A reclamare il diritto a vivere ad Hebron però è anche Yishai Fleisher, il portavoce dei coloni. Le sue parole risuonano nell’antica sinagoga restaurata che si erge al centro dell’insediamento di Avraham Avinu, la cui entrata è presidiata dai militari e segnalata dalle bandiere blu e bianche dello Stato ebraico. “Hebron è la culla della nostra civiltà. In tanti hanno cercato di mandarci via, ma non ce l’hanno fatta. In futuro spero che la città passi totalmente sotto il controllo di Israele, ma fino a quel momento noi continueremo a restare qui”.
Poco più avanti la via è sbarrata dal checkpoint di Shuhada Street, uno degli ostacoli che i bambini e i ragazzi che vivono nella zona devono superare ogni giorno per arrivare a scuola. Gli episodi di violenza contro gli studenti palestinesi sono numerosi: come riportato dall’Ufficio delle Nazioni Unite per gli affari umanitari (OCHA) il 90% ha subito una violenza fisica e verbale da parte di coloni e soldati o è stato arrestato nel tragitto casa-scuola. A compromettere l’accesso all’educazione dei minori sono anche le perquisizioni costanti e i lanci di lacrimogeni contro le strutture scolastiche. Nel 2019 OCHA ha registrato 126 incidenti all’interno o nei pressi delle scuole in cui sono rimasti coinvolti 3.500 studenti.

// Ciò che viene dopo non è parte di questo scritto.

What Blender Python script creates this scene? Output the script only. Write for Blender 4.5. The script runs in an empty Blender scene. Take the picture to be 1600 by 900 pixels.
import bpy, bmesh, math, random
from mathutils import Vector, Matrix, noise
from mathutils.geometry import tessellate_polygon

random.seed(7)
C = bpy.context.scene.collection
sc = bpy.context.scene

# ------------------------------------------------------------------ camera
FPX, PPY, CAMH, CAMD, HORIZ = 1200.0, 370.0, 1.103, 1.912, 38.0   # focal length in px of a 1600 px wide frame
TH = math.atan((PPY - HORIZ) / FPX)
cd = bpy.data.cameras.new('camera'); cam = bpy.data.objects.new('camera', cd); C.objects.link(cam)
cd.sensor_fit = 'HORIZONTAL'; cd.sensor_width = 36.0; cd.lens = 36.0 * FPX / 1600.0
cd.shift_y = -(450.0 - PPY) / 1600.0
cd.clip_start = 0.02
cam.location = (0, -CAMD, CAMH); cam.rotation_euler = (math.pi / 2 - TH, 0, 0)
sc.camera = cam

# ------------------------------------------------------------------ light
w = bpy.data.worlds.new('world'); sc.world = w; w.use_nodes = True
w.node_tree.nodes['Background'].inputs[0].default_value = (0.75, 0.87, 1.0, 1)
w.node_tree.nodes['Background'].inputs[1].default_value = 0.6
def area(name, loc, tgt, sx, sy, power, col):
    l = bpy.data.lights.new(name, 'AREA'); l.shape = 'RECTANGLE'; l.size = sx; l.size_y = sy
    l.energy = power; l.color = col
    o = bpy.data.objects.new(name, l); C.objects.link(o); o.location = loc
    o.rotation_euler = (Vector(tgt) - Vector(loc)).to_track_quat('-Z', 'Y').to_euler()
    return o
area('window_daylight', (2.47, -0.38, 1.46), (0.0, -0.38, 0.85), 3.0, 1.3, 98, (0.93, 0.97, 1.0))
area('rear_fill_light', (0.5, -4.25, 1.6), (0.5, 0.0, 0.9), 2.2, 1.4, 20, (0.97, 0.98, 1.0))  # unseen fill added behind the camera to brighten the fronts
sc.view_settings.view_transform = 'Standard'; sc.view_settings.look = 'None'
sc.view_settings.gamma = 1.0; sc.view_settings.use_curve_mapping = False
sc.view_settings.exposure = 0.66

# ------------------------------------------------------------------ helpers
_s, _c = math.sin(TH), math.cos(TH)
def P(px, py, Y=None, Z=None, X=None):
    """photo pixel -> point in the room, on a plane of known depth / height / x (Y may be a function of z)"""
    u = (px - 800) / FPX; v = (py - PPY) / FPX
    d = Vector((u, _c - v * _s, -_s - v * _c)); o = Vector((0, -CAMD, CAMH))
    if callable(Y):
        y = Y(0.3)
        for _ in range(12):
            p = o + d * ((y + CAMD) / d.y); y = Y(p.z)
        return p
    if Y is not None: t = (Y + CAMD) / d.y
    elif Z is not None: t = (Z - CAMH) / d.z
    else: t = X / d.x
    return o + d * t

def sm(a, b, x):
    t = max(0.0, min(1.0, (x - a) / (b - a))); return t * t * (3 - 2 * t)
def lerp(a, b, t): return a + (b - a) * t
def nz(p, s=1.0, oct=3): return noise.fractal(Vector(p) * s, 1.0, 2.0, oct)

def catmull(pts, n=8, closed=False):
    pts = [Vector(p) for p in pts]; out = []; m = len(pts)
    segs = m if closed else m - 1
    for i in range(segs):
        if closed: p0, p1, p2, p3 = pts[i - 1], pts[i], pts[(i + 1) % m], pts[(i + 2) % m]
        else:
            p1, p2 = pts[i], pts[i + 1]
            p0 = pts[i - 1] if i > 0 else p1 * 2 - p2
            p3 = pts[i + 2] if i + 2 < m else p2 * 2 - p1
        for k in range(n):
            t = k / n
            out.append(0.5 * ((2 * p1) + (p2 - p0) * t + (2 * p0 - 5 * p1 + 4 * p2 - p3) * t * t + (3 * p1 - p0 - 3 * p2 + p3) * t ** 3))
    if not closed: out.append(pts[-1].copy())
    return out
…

“I soldati limitano il diritto all’istruzione dei bambini e così facendo danneggiano volontariamente le generazioni future”, spiega Omar Rajabi, manager dello Sharek Center. “Alcuni studenti hanno smesso di andare scuola perché hanno troppa paura, per questo offriamo loro corsi gratuiti”. Il centro sorge a poca distanza da piazza Tarq Ben Zid e si raggiunge dopo aver superato l’ennesimo checkpoint israeliano. Al suo interno ci sono aule, laboratori, una sala conferenze e una biblioteca che occupa quasi interamente il primo piano. Mentre parla, Omar indica gli scatti realizzati dagli studenti del corso di video making e fotografia appesi alle bianche pareti del centro. “I ragazzi usano queste competenze per esprimere sé stessi e per documentare le aggressioni che subiamo nella zona H2”. Anche per Omar e i suoi colleghi svolgere il proprio lavoro non è privo di rischi: “I soldati ci hanno spesso ostacolato, ma noi andiamo avanti comunque”.